::: RECORDS SUPPLIED :::

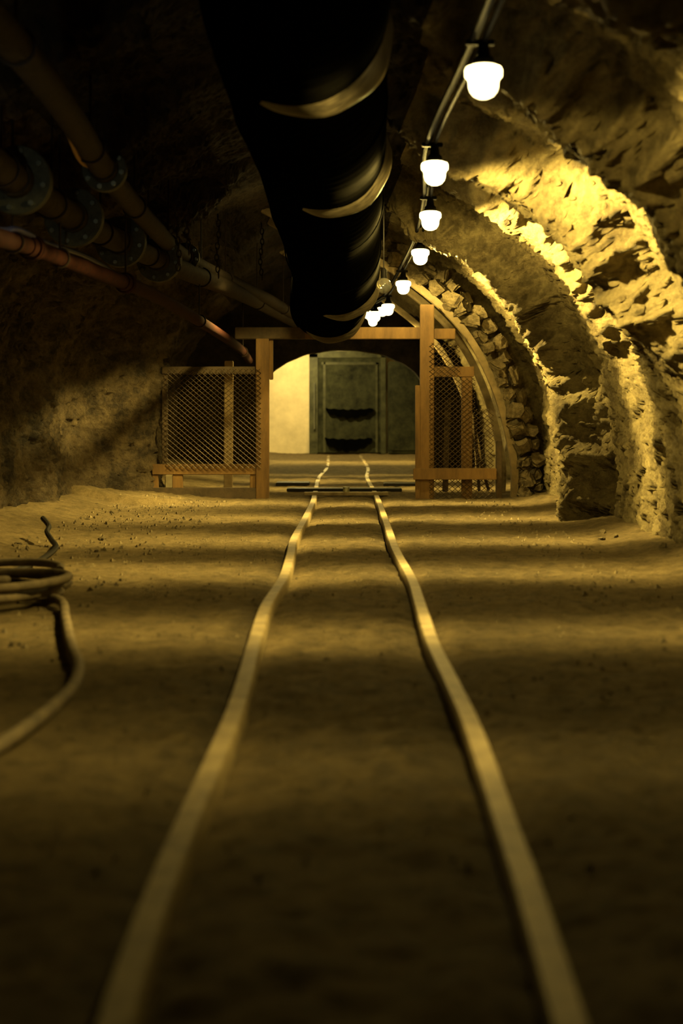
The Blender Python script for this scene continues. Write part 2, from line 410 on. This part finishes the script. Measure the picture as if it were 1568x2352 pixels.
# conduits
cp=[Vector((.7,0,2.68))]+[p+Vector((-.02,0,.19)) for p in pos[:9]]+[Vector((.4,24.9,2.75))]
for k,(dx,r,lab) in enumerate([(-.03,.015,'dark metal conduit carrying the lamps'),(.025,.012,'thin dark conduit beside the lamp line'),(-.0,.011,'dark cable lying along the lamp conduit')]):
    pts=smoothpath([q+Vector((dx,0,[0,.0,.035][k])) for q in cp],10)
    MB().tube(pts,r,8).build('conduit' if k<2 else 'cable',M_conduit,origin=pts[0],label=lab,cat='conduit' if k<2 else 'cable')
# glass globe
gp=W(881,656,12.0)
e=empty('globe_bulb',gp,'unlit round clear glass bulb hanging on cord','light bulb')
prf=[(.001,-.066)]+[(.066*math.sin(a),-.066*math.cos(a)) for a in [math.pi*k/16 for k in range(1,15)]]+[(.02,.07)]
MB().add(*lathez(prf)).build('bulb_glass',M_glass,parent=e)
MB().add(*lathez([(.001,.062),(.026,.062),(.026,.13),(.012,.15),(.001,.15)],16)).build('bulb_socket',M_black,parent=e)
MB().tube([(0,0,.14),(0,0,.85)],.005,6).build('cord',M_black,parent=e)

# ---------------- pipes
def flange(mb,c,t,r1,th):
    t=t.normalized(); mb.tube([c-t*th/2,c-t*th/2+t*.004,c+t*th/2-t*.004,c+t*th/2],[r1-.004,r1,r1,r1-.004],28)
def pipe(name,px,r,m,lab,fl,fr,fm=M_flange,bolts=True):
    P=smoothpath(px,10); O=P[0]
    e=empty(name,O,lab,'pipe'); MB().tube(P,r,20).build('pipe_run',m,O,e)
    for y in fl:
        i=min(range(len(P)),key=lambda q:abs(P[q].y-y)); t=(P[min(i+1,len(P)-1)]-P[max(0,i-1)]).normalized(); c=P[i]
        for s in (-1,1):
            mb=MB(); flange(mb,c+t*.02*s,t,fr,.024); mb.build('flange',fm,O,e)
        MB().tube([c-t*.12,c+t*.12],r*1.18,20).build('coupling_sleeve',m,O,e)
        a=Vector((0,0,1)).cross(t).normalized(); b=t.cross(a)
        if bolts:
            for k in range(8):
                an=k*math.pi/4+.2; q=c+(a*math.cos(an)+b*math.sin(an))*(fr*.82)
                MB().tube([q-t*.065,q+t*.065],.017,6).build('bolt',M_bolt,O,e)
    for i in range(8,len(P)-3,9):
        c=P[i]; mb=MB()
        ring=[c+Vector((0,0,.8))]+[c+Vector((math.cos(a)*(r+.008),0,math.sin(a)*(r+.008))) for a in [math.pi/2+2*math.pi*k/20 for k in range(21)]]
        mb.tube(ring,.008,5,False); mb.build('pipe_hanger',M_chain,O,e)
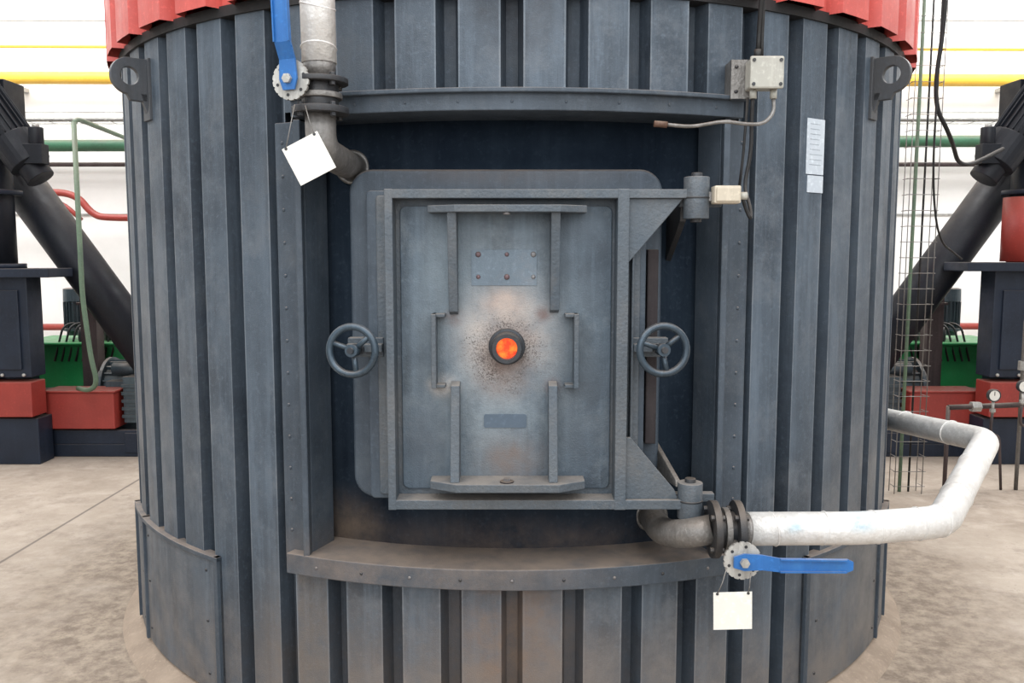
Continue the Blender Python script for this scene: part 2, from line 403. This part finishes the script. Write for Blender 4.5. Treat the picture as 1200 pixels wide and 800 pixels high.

:::

▸ **WRITTEN EXERCISE**
Search the lines for "This". Copy each line that has it.

▸ **SOLVED PROBLEM**
The Blender Python script for this scene continues. Write part 2, from line 410 on. This part finishes the script. Measure the picture as if it were 1568x2352 pixels.
Continue the Blender Python script for this scene: part 2, from line 403. This part finishes the script. Write for Blender 4.5. Treat the picture as 1200 pixels wide and 800 pixels high.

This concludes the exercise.